Question

If (3k-1, k-2), (k, k -4) and (k-1, k-2) are collinear points. What is the value of K?

Answer 1

Hint:Assume the given points as: A(3k-1, k-2), B(k, k -4) and C(k-1, k-2). Find the slope of line segment AB and BC by using the formula: $slope=\dfrac{\Delta y}{\Delta x}=\dfrac{{{y}_{1}}-{{y}_{2}}}{{{x}_{1}}-{{x}_{2}}}$. Then equate the two slopes equal to each other and simplify the expression to get the answer.

Complete step-by-step answer:
In geometry, collinear points are the set of points which lie on a single straight line.
Now, let us come to the question. We have been given that, (3k-1, k-2), (k, k -4) and (k-1, k-2) are collinear points. Let us assume these points as A, B and C respectively. Since, all the three points lie on the same line then their slopes must be equal. Therefore,
We know that, slope of line segment $\dfrac{\Delta y}{\Delta x}=\dfrac{{{y}_{1}}-{{y}_{2}}}{{{x}_{1}}-{{x}_{2}}}$
For the line segment AB, assuming:
$\begin{align}
  & {{x}_{1}}=k,\text{ }{{x}_{2}}=3k-1 \\
 & {{y}_{1}}=k-4,\text{ }{{y}_{2}}=k-2 \\
\end{align}$
$\therefore $ Slope of line segment AB $=\dfrac{k-4-(k-2)}{k-(3k-1)}=\dfrac{-2}{1-2k}$
Now, for the line segment BC, assuming:
$\begin{align}
  & {{x}_{1}}=k,\text{ }{{x}_{2}}=k-1 \\
 & {{y}_{1}}=k-4,\text{ }{{y}_{2}}=k-2 \\
\end{align}$
$\therefore $ Slope of line segment BC \[=\dfrac{K-4-(k-2)}{k-(k-1)}=\dfrac{-2}{1}\]
On equating the slopes of AB and BC equal to each other, we get,
$\dfrac{-2}{1-2k}=\dfrac{-2}{1}$
By cross-multiplication, we get,
$\begin{align}
  & -2=-2+4k \\
 & \Rightarrow 4k=-2+2 \\
 & \Rightarrow 4k=0 \\
 & \Rightarrow k=0 \\
\end{align}$
Now, let us check, what happens when we substitute (k = 0) in the above points A, B and C?
The three points become A(-1, -2), B(0, -4) and C(-1, -2). Here, we can see that points A and C become the same. Therefore, we have only two points, A and B. We know that the two points are always collinear. Therefore, the conclusion is that the given points are always collinear for (k = 0).
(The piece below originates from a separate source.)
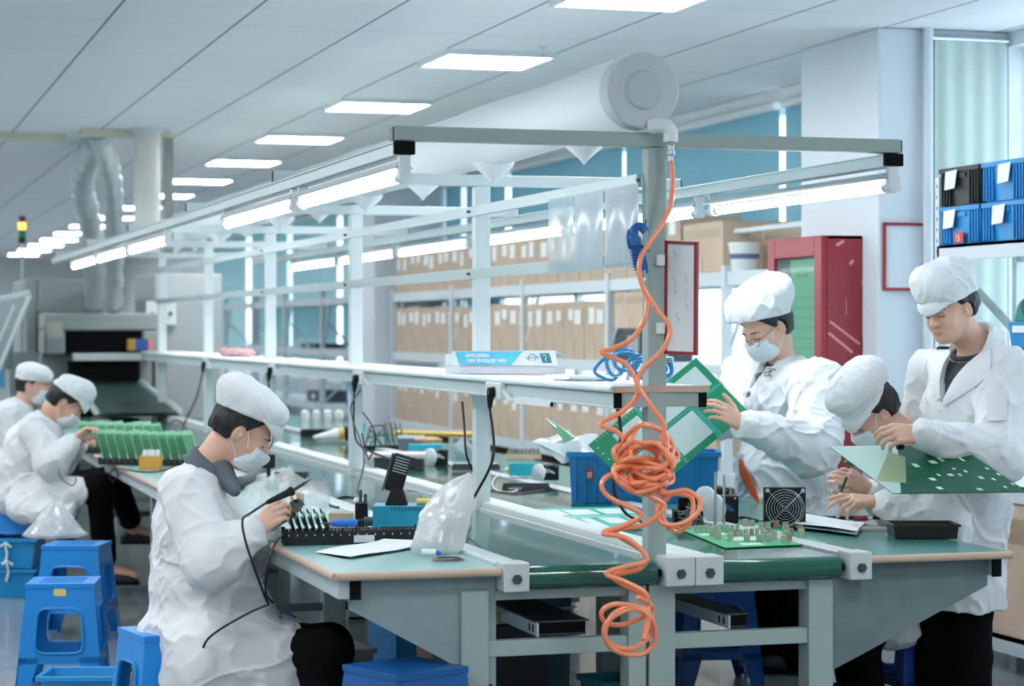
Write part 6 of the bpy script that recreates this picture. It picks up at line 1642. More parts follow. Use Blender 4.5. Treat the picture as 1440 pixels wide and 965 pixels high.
p, s_ = at_(462, 746)
kb = thing('small_carton', 'small plain kraft carton beside the teal station box', 'box', (p.x, p.y, ZB), A_)
MB().box((0, 0, 0), (38 / s_, 0.09, 24 / s_)).build('carton', KRAFT, kb, local=True, bevel=0.002)
MB().box((0.0, 0.043, 24 / s_), (38 / s_, 0.047, 24 / s_ + 0.0006)).build('seam', TAPE, kb, local=True)
kz = 24 / s_ + ZB
st_ = thing('iron_stand', 'black soldering iron stand with white disc and steel tubes beside the kraft carton', 'stand', (0, 0, 0), A_)
p, s_ = at_(501, 748); st_.location = (p.x, p.y + 0.02, ZB)
MB().box((0, 0, 0), (0.045, 0.06, 0.105)).build('block', BLACK, st_, local=True, bevel=0.004)
MB().lathe((-0.006, 0.03, 0.06), (1, 0, 0), [(0, 0.026), (0.004, 0.030), (0.006, 0.030)], n=24).build('disc', WPLAST, st_, local=True)
MB().lathe((0.01, 0.07, 0.106), (0, 0, 1), [(0, 0.022), (0.012, 0.018), (0.014, 0.0)], n=20).build('sponge_cap', WPLAST, st_, local=True)
for x in (0.018, 0.036): MB().cyl((x, 0.03, 0.105), (x, 0.03, 0.15 - (x - 0.018) * 0.8), 0.006, n=12).build('tube', DSTEEL, st_, local=True)
pn = thing('blue_pen', 'blue handled soldering pencil lying on the kraft carton', 'soldering pencil', (0, 0, 0))
e0 = P(464, 717, 7.62); e0.z = kz + 0.012; e1 = P(502, 714, 7.62); e1.z = kz + 0.014; pn.location = e0
dv = (e1 - e0).normalized()
MB().lathe(e0, dv, [(0, 0.004), (0.012, 0.010), (0.03, 0.0125), (0.09, 0.0125), (0.095, 0.009)], n=18).build('handle', mat('vivid blue handle', (24, 110, 206), 0.35), pn)
MB().lathe(e0, -dv, [(0, 0.005), (0.012, 0.004), (0.03, 0.0015)], n=12).build('tip', DSTEEL, pn)
# paper sheets with a curled dark underside
p0, s_ = at_(444, 778); ps = thing('paper_sheet', 'white paper sheets lying curled at the front of the left table', 'paper', (p0.x, p0.y, ZB))
c = [spot(x, y, ZB)[0] for x, y in ((443, 778), (493, 787), (600, 770), (540, 766))]
rows = []
for j in range(8):
    v = j / 7; r_ = []
    for i in range(14):
        u = i / 13; q = (c[0] * (1 - u) + c[3] * u) * (1 - v) + (c[1] * (1 - u) + c[2] * u) * v
        r_.append(q + Vector((0, 0, 0.003 + 0.022 * u * u + 0.006 * math.sin(u * 5 + v))))
    rows.append(r_)
MB().grid(rows, th=0.0012).build('sheet', PAPER, ps); MB().grid([[q - Vector((0, 0, 0.0042 + 0.004)) for q in r_[:-1]] for r_ in rows[:-1]], th=0.002).build('dark_backing', BLACK, ps)
# tall crumpled bag
p, s_ = at_(622, 778)
def tall_bag():
    t = thing('plastic_bag', 'tall crumpled white plastic bag standing at the right front corner of the left table', 'bag', (p.x, p.y, ZB))
    sil = [(785, 585, 640), (770, 580, 648), (755, 581, 652), (740, 588, 655), (725, 596, 658), (710, 606, 661), (695, 616, 663), (682, 628, 664), (674, 642, 664), (667, 655, 662)]
    rows = []
    Dp = (p.x - CAM[0]) * FW[0] + (p.y - CAM[1]) * FW[1]
    for i, (y, xa, xb) in enumerate(sil):
        q0, q1 = P(xa, y, Dp), P(xb, y, Dp); cc = (q0 + q1) / 2; rx = (q1 - q0).length / 2; ry = rx * (0.75 - 0.05 * i); row = []
        zz = max(ZB + 0.001, cc.z)
        for k in range(41):
            a = 2 * PI * k / 40; wv = 1 + 0.12 * math.sin(3 * a + i * 0.7) + 0.13 * abs(math.sin(4 * a + i * 0.9)) + 0.10 * abs(math.sin(6.5 * a - i * 1.1)) - 0.1
            row.append(Vector((cc.x, cc.y, zz + 0.006 * math.sin(5 * a + i))) + Vector((RT[0], RT[1], 0)) * (math.cos(a) * rx * (0.5 + 0.5 * wv)) + Vector((FW[0], FW[1], 0)) * (math.sin(a) * ry * wv))
        rows.append(row)
    fine = []
    cols = [smooth_path([r_[k] for r_ in rows], 5) for k in range(41)]
    for i in range(len(cols[0])):
        r2 = []
        for k in range(41):
            q = cols[k][i]; a = np.array([[q.x * 17, q.y * 17, q.z * 6]], dtype=np.float32); n1 = 1 - abs(float(hash_noise(a, 5)[0])); n2 = 1 - abs(float(hash_noise(a * 2.2, 6)[0])); axis_ = Vector((p.x, p.y, q.z))
            ou = (q - axis_); ou.z = 0; ou = ou.normalized() if ou.length > 1e-4 else Vector((1, 0, 0))
            q2 = q + ou * (0.016 * n1 ** 4 + 0.007 * n2 ** 4 - 0.006); q2.z = max(q2.z, ZB + 0.0005); r2.append(q2)
        r2[-1] = r2[0]; fine.append(r2)
    rows = fine
    MB().grid(rows).build('film', film('milky plastic bag', (246, 249, 250), clear=0.42, rough=0.2, white=(252, 253, 254), bump=0.4, bscale=10, gloss=0.45), t, sharp=180)
    inner = Field(); inner.cap(P(612, 760, Dp), P(628, 735, Dp), 0.05, 0.04, 0.02); inner.cut(f_plane(Vector((0, 0, ZB + 0.004)), (0, 0, -1)))
    solid('contents', inner.mesh(0.006, lambda Pp: 0.006 * hash_noise(Pp * 45, 2)), mat('pale foam parts', (222, 228, 230), 0.8), t)
tall_bag()
q = G_(607, 782); tb_ = thing('glue_tube', 'small white tube with a blue cap lying at the foot of the tall bag', 'tube', q)
MB().cyl(q + Vector((-0.028, 0.01, 0.012)), q + Vector((0.012, -0.02, 0.012)), 0.0115).build('tube', WPLAST, tb_)
MB().cyl(q + Vector((0.012, -0.02, 0.012)), q + Vector((0.024, -0.029, 0.010)), 0.009, 0.006).build('cap', mat('vivid blue handle', (24, 110, 206), 0.35), tb_)
cc, s_ = spot(630, 787, ZB + 0.003); o = MB()
for k in range(4): o.tube([cc + Vector((RT[0], RT[1], 0)) * (math.cos(a) * (0.052 - 0.004 * k)) + Vector((FW[0], FW[1], 0)) * (math.sin(a) * (0.05 - 0.004 * k)) + Vector((0, 0, 0.0016 * k)) for a in np.linspace(0, 2 * PI, 28)[:-1]], 0.0014, n=5, closed=True)
tag(o.build('wire_coil', mat('dull red wire', (120, 104, 108), 0.4, 0.4)), 'thin ring of coiled wire lying on the teal table top', 'wire coil')
# flat bag, black device, hose and block behind the seated woman's hands
crumple('flat crumpled clear bag lying on the left table behind the woman\'s hands', ((330, 716), (462, 722), (468, 678), (352, 668)), 9, 0.10, BAG)
bd = thing('power_unit', 'flat black control unit on the left table behind the clear bag', 'device', (0, 0, 0), A_)
p, s_ = at_(386, 684); bd.location = (p.x, p.y, ZB)
MB().box((0, 0, 0.004), (46 / s_, 0.11, 20 / s_)).build('case', mat('black grey casing', (48, 58, 62), 0.4), bd, local=True, bevel=0.004)
MB().box((0.06, -0.001, 0.015), (0.085, 0, 0.04)).build('display', mat('dark red display', (80, 50, 54), 0.3), bd, local=True); MB().box((0.0, 0.0, 0.0), (46 / s_, 0.1, 0.004)).build('foot', BLACK, bd, local=True)
MB().cyl((0.10, 0.0, 0.03), (0.10, -0.01, 0.03), 0.009).build('knob', BLACK, bd, local=True)
hh = thing('ribbed_hose', 'short ribbed grey hose on the left table beside the woman\'s chin', 'hose', G_(345, 680))
Pp_ = smooth_path([spot(x, y, ZB + 0.032)[0] for x, y in ((326, 680), (343, 678), (358, 669), (370, 656))], 14)
MB().tube(Pp_, [0.026 + 0.004 * (i % 2) for i in range(len(Pp_))], n=16).build('hose', mat('grey ribbed rubber', (84, 94, 98), 0.45), hh)
bb = thing('black_nozzle_block', 'black square nozzle block in front of the woman\'s face on the left table', 'nozzle', (0, 0, 0), A_)
p, s_ = at_(380, 690); bb.location = (p.x, p.y + 0.05, ZB)
MB().box((-0.008, 0.01, 0.0), (0.008, 0.03, 0.115)).build('stem', BLACK, bb, local=True); MB().box((-0.028, -0.01, 0.10), (0.03, 0.05, 0.165)).build('head', BLACK, bb, local=True, bevel=0.006)
MB().box((-0.04, 0, 0), (0.04, 0.06, 0.008)).build('base', BLACK, bb, local=True)
# soldering iron and board held by the woman
i0 = P(384, 703, 7.47); i1 = P(412, 690, 7.52); i2 = P(437, 674, 7.56); iron = thing('soldering_iron', 'black soldering iron held in the seated woman\'s right hand', 'soldering iron', i0)
dv = (i1 - i0).normalized()
MB().lathe(i0 - dv * 0.03, dv, [(0, 0.004), (0.01, 0.008), (0.05, 0.011), (0.095, 0.0125), (0.102, 0.016), (0.112, 0.016), (0.118, 0.008)], n=18).build('handle', BLACK, iron)
MB().tube([i1, i1 + (i2 - i1) * 0.65], 0.006, n=10).cyl(i1 + (i2 - i1) * 0.65, i2, 0.0045, 0.001).build('tip', mat('dark tip steel', (70, 74, 78), 0.3, 0.8), iron)
MB().tube(smooth_path([i0 - dv * 0.03, P(352, 722, 7.40), P(341, 732, 7.34), P(345, 760, 7.30), P(358, 800, 7.30), P(372, 838, 7.33), P(378, 850, 7.36)], 8) , 0.0042, n=8).build('cord', RUBBER, iron)
cable([P(378, 850, 7.36), P(350, 862, 7.36), P(310, 885, 7.38), P(290, 902, 7.40), P(283, 922, 7.42)], 0.0042, 'black cord trailing across the seated woman\'s lap')
cable([loc_w(rk1, (0.0, 0.05, 0.03)), P(393, 757, 7.42), P(382, 775, 7.36), P(375, 805, 7.34), P(374, 835, 7.36), P(384, 848, 7.40)], 0.0042, 'black cable hanging from the black rack down beside the lap')
sb = thing('hand_board', 'tiny dark green board pinched in the seated woman\'s left hand', 'circuit board', P(418, 712, 7.6))
c0 = P(411, 716, 7.6); MB().prism([c0, P(427, 708, 7.66), P(420, 700, 7.66), P(407, 706, 7.6)], (0.004, -0.01, -0.004)).build('board', mat('deep green board', (14, 58, 46), 0.3), sb); MB().cbox(P(416, 705, 7.6), (0.008, 0.008, 0.006)).build('chip', BLACK, sb)
# ================================================================ upper shelf: box of solder wire, cloth, papers
UZ = 1.316
def on_shelf(px, py, Z=UZ): return pt(px, py, Z=Z)
def shelf_x(px, X=-0.12):  # point above the shelf's near-left edge seen at that column
    return pt(px, 500, X=X)
sx = thing('solder_wire_box', 'white and sky blue solder wire carton standing on the upper shelf', 'box', (0, 0, 0))
b0 = pt(649, 528, X=-0.135); b1 = pt(779, 526, X=-0.135)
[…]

Note: Here, in this question we have equated the slope of line segment AB and BC. Now, if k is not equal to zero then the three points will never be collinear because the slope of line AC is zero and none of the two other two lines have their slopes zero. One important thing is that, we cannot use distance formulas because we don’t know properly which point is in the middle.